ZIF-derived Fe,Co coordinated N/O-codoped three-dimensional tungsten–carbon matrix for the performance-enhanced zinc-air flow battery and water splitting

Abstract

Constructing efficient and cost-effective electrocatalysts with oxygen reduction reaction (ORR), oxygen evolution reaction (OER), and hydrogen evolution reaction (HER) for the development of zinc-air flow batteries (ZAFBs) and overall water splitting (OWS) is significant, but still challenging. Herein, we have fabricated a heterojunction catalyst (Fe,CoZn9+9-NO/WC) featuring uniformly dispersed Fe and Co coordinated with riched-nitrogen/oxygen codoped into a three-dimensional highly porous tungsten–carbon matrix modified carbon nanotube by a simple stepwise construction route using water as the solvent.
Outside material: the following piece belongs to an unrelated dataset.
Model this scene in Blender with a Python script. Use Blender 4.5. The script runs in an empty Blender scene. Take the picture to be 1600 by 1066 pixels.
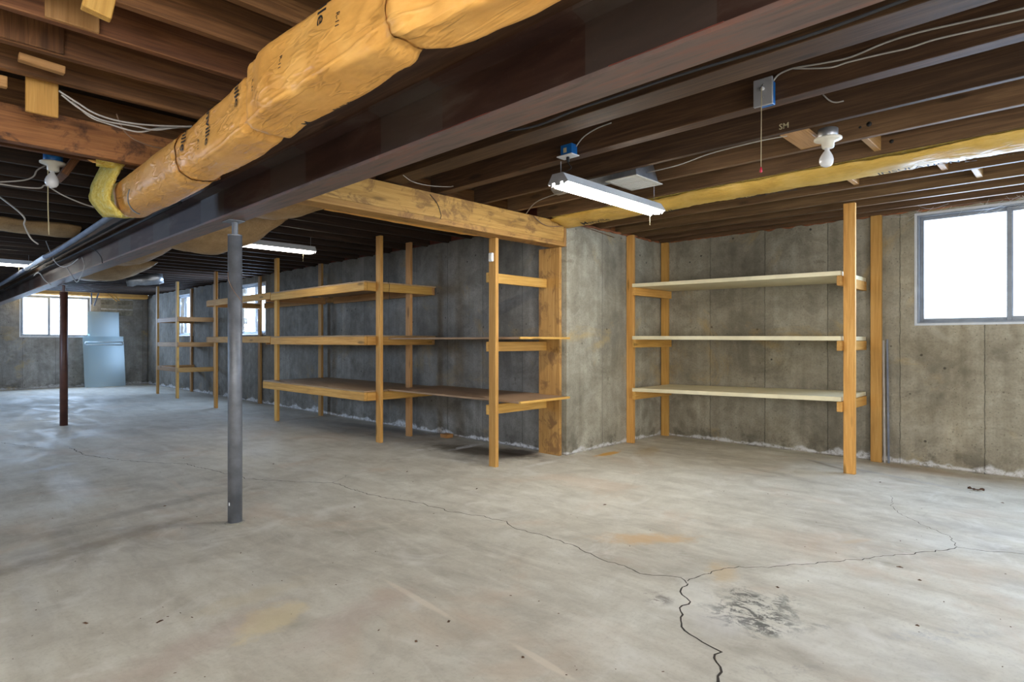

The resultant Fe,CoZn9+9-NO/WC exhibits a positive half-wave potential (E1/2) of 0.889 V for ORR, a low overpotential at 10 mA·cm−2 for OER (290 mV) and HER (84 mV), and excellent electrochemical durability in alkaline electrolyte, outperforming even benchmark catalysts. Moreover, Fe,CoZn9+9-NO/WC as a bifunctional air cathode for ZAFBs delivers higher open circuit voltage, peak power density (190 mW·cm−2), and specific capacity (814 mAh·g−1), lower charge/discharge voltage gap and prolonged operational cycles durability, largely exceeding those of the hybrid Pt/C+RuO2 bifunctional catalyst. The alkaline OWS electrolyzer is constructed by Fe,CoZn9+9-NO/WC with good stability and requires only 1.556 V cell voltage at 10 mA·cm−2. Impressively, the self-constructed Fe,CoZn9+9-NO/WC electrodes were applied to practical ZAFBs and OWS devices, demonstrating superior performance to the recently reported ZIF/MOF-derived catalysts in organic solvents. This work offers an economical synthetic strategy to prepare highly efficient multifunctional catalysts with practical potential for commercial production, promising to facilitate the development of clean energy storage and conversion devices.